Roses and Paintings in 1920s New England

Aug 13, 2016 16:00

EDIT: So far I've been searching "red rose varieties" (and other arrangements of those words), which led me to a site containing information on the oldest varieties of hybrid tea roses, but I'm not sure what to narrow it down to specifically to find "red and white roses a very wealthy person would have growing outside his mansion".  As for paintings, I have now found a list of the most expensive paintings ever sold, but I feel like it would stretch credibility to have a fictional character in a fictional place own a painting known to be in the possession of a real-life person in 2016 (or would it?) Would it matter, since this is a fictional story, or would I have to find some means of creating a backstory for how the painting came into my character's possession?

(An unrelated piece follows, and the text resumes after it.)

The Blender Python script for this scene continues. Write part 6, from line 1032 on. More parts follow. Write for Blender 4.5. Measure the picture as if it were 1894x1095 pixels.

I'm working Google pretty hard right now, but I'm still undecided on this. Basically I'm trying to find varieties of very deep, richly-hued red hybrid tea roses most likely to have been growing in a garden or involved in the landscaping of a mansion in 1920s New England. So far I've identified...that hybrid tea roses do indeed grow well in New England, and that there's a variety of rose that smells like oranges but is not really what I'm looking for (although I feel like I could use that whole orange-scented thing).

Does anyone have any particular opinions on this?

Another issue I'm having a bit of a time with is finding paintings an extremely wealthy person would be likely to display in the public areas of their home-- I've been trying hard not to go with super obvious names like Monet, but I also keep getting tangled up in trying to identify the worth of different paintings at that time in history since the value would have changed by now. The story is actually set in an unidentified year, but it's somewhere between 2006-2016, so I don't think their worth would be the same within that ten-year span as when the paintings were first created-- but the paintings do need to be pieces that would have been hanging in wealthy homes in the twenties.